### TASK TO COMPLETE
Reproduce, word for word, every line from the first one down to the line containing "SC.view_settings.exposure = 0.0;", and nothing else.

### DATA SECTION
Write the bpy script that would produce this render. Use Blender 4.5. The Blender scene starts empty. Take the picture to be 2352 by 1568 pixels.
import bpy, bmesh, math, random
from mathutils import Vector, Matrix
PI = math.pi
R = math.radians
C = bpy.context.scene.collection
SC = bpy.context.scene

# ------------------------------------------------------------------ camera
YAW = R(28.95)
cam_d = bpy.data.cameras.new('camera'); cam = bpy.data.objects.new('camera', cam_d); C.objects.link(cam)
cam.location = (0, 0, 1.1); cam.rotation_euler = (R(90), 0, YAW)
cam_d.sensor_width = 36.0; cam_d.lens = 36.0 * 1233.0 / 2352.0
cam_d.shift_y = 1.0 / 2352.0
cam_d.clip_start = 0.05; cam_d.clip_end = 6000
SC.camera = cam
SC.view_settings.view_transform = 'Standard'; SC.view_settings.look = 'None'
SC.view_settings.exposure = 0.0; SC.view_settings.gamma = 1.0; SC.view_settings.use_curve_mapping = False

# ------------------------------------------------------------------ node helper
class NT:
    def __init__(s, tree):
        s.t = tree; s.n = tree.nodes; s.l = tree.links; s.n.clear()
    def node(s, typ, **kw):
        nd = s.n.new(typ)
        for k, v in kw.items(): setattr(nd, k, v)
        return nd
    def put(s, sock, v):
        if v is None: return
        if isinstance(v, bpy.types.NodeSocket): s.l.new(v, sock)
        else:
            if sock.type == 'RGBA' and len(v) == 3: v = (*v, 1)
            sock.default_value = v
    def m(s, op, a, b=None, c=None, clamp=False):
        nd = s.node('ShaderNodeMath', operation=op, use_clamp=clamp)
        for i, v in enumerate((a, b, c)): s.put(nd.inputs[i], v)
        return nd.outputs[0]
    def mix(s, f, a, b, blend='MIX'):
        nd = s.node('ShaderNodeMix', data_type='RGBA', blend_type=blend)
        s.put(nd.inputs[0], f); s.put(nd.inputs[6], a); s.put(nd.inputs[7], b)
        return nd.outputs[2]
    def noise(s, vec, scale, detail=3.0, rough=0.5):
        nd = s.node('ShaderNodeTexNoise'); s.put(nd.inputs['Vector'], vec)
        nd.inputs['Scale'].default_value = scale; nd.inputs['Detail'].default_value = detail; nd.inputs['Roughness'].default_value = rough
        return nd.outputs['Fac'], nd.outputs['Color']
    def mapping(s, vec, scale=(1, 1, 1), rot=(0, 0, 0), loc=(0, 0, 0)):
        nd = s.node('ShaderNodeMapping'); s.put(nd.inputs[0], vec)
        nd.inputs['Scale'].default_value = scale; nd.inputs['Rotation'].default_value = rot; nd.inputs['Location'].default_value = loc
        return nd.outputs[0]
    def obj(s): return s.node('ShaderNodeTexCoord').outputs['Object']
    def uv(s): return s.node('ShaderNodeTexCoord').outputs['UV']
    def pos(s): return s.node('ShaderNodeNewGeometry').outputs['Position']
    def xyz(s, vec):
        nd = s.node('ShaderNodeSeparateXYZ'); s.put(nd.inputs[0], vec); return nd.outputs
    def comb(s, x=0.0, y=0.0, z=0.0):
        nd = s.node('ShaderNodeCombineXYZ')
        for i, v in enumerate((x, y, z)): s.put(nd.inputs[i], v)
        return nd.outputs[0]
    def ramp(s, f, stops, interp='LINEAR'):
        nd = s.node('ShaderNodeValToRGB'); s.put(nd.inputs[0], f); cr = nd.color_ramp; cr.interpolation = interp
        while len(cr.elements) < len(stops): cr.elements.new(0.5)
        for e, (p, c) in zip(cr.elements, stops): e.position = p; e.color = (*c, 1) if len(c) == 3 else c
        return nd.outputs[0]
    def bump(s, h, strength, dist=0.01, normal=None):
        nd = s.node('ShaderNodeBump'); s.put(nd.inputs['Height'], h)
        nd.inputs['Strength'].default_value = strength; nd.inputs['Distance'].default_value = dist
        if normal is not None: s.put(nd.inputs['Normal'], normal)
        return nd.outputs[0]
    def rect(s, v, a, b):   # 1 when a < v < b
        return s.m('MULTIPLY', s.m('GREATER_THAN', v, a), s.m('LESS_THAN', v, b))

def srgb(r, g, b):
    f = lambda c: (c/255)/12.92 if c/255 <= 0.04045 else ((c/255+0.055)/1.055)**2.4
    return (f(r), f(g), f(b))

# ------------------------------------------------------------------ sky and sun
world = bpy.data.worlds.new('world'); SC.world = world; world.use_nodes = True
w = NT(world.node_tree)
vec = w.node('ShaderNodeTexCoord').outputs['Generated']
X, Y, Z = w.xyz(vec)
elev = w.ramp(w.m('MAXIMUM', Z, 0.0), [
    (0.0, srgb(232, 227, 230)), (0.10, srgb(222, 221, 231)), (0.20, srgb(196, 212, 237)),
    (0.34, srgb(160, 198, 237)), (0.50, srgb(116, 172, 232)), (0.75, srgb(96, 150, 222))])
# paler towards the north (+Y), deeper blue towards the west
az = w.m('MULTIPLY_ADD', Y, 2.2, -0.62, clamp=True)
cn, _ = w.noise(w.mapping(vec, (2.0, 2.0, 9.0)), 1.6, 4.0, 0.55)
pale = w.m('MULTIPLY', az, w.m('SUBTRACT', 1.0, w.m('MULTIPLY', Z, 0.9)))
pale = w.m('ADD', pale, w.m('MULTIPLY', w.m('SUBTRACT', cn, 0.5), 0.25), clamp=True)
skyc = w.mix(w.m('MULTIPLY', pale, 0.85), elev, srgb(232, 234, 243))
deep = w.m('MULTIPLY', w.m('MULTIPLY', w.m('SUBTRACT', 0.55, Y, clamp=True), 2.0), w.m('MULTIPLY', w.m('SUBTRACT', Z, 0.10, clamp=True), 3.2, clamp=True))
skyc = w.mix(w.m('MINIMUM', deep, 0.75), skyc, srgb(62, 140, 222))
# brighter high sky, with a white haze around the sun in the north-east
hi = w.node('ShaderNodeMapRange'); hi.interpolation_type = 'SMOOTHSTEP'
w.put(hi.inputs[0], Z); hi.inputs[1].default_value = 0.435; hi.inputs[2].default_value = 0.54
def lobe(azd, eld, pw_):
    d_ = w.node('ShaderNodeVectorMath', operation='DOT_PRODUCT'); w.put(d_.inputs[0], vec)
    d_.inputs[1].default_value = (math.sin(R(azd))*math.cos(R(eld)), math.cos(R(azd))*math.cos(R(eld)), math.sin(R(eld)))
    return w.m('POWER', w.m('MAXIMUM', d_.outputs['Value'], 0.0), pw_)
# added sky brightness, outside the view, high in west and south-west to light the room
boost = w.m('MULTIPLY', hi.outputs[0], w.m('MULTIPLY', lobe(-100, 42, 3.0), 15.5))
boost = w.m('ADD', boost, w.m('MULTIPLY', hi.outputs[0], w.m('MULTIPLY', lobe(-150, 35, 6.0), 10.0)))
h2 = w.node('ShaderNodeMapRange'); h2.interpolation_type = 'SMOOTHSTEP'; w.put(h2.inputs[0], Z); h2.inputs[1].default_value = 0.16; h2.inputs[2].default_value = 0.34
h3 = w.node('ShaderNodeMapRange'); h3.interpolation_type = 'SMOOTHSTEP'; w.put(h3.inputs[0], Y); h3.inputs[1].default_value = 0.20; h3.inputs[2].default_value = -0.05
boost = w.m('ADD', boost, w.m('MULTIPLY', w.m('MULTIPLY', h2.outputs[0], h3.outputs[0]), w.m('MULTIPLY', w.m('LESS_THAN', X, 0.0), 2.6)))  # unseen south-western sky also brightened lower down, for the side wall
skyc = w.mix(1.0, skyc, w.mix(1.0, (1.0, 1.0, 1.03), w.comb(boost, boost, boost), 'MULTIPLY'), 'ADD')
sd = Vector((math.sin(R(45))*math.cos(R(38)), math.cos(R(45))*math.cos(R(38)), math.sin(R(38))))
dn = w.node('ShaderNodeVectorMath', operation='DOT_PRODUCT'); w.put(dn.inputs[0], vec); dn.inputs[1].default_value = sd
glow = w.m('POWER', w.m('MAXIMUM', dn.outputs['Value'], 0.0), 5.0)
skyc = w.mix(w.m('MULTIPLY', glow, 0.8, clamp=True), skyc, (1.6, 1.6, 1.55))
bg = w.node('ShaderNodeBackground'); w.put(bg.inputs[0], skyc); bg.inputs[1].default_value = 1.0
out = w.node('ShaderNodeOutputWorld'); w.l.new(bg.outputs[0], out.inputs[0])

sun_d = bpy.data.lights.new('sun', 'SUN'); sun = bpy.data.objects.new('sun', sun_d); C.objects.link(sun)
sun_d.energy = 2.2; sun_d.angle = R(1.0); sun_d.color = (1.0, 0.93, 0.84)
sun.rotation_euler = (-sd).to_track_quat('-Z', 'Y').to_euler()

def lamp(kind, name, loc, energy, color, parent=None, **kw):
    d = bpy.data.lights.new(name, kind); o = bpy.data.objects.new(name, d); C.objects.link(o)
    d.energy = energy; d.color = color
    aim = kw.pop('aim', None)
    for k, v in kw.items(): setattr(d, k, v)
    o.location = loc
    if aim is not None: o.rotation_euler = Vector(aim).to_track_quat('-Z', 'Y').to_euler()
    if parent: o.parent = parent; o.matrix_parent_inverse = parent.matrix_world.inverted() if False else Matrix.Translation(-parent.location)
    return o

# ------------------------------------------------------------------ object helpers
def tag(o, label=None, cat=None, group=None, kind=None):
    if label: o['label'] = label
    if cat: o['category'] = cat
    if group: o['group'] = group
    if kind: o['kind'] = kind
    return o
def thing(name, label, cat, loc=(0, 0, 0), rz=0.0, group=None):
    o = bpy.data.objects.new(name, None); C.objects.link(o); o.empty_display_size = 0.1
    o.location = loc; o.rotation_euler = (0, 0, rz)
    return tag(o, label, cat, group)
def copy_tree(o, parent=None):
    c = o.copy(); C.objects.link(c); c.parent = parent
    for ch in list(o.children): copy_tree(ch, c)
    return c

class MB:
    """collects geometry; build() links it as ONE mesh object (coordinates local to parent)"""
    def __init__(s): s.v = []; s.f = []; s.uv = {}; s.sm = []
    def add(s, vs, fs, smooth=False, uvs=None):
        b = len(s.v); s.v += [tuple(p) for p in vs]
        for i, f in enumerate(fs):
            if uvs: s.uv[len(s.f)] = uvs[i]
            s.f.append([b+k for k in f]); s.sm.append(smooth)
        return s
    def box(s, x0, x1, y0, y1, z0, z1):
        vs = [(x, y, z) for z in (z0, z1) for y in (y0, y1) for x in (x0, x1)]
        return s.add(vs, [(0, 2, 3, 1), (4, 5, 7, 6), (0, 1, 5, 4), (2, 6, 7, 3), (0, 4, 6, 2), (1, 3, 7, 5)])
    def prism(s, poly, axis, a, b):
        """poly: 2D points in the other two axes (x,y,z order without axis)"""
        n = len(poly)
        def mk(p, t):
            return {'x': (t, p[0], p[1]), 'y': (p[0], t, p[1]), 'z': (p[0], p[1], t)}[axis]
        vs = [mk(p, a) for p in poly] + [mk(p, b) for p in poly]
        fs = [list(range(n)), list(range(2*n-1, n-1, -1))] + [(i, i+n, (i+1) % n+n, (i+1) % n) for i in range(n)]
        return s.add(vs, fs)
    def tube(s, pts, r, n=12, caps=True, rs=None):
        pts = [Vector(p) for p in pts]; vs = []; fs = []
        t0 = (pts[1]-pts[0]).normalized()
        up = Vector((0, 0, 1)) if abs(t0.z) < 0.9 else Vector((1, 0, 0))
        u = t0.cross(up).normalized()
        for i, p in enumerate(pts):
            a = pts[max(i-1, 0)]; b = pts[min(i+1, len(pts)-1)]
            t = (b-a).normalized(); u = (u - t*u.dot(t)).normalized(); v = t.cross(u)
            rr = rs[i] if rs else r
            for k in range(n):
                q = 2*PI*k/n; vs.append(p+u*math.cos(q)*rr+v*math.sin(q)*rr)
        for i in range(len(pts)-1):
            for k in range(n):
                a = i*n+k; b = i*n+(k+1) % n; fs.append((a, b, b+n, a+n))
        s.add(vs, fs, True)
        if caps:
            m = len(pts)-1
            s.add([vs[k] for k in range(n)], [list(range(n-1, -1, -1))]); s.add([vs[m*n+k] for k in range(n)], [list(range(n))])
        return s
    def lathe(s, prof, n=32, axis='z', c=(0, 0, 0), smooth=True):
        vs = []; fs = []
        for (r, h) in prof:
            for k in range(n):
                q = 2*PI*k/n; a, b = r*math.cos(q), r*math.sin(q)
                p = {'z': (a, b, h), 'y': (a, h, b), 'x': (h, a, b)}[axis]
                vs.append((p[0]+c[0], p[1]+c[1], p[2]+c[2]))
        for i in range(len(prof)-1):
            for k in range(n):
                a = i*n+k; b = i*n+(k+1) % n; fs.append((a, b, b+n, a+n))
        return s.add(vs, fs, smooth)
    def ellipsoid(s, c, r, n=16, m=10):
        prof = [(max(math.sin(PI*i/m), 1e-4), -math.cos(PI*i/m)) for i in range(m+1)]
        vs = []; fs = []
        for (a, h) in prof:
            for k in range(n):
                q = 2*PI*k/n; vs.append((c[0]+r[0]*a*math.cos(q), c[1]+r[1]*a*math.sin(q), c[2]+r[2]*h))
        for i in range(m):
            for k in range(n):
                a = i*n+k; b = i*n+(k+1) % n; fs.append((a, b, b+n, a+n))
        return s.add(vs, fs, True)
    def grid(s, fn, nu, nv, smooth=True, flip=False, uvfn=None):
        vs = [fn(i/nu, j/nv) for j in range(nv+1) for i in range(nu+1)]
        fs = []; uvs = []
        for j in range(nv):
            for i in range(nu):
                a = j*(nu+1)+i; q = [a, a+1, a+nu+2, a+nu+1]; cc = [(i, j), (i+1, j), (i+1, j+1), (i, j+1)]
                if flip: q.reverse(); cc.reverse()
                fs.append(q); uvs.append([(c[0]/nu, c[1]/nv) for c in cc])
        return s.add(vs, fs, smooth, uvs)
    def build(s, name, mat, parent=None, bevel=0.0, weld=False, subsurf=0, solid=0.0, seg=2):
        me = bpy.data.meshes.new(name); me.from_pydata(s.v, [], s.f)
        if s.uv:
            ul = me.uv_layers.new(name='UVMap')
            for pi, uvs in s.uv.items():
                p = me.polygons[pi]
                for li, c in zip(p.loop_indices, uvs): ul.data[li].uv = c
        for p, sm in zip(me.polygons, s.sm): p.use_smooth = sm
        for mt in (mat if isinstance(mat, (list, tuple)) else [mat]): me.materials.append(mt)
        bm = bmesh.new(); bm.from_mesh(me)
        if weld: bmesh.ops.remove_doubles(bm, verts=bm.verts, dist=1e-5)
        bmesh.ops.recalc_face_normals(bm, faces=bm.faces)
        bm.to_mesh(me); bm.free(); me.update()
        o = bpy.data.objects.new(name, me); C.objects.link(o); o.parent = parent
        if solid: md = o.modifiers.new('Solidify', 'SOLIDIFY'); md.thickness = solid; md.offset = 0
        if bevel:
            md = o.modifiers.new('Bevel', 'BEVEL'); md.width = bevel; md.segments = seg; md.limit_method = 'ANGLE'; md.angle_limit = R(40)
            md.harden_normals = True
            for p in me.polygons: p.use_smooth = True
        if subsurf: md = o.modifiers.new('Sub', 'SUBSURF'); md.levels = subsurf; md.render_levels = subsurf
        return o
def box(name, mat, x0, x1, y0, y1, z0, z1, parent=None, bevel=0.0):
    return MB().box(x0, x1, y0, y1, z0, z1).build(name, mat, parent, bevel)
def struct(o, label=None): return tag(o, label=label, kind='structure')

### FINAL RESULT
Write the bpy script that would produce this render. Use Blender 4.5. The Blender scene starts empty. Take the picture to be 2352 by 1568 pixels.
import bpy, bmesh, math, random
from mathutils import Vector, Matrix
PI = math.pi
R = math.radians
C = bpy.context.scene.collection
SC = bpy.context.scene

# ------------------------------------------------------------------ camera
YAW = R(28.95)
cam_d = bpy.data.cameras.new('camera'); cam = bpy.data.objects.new('camera', cam_d); C.objects.link(cam)
cam.location = (0, 0, 1.1); cam.rotation_euler = (R(90), 0, YAW)
cam_d.sensor_width = 36.0; cam_d.lens = 36.0 * 1233.0 / 2352.0
cam_d.shift_y = 1.0 / 2352.0
cam_d.clip_start = 0.05; cam_d.clip_end = 6000
SC.camera = cam
SC.view_settings.view_transform = 'Standard'; SC.view_settings.look = 'None'
SC.view_settings.exposure = 0.0; SC.view_settings.gamma = 1.0; SC.view_settings.use_curve_mapping = False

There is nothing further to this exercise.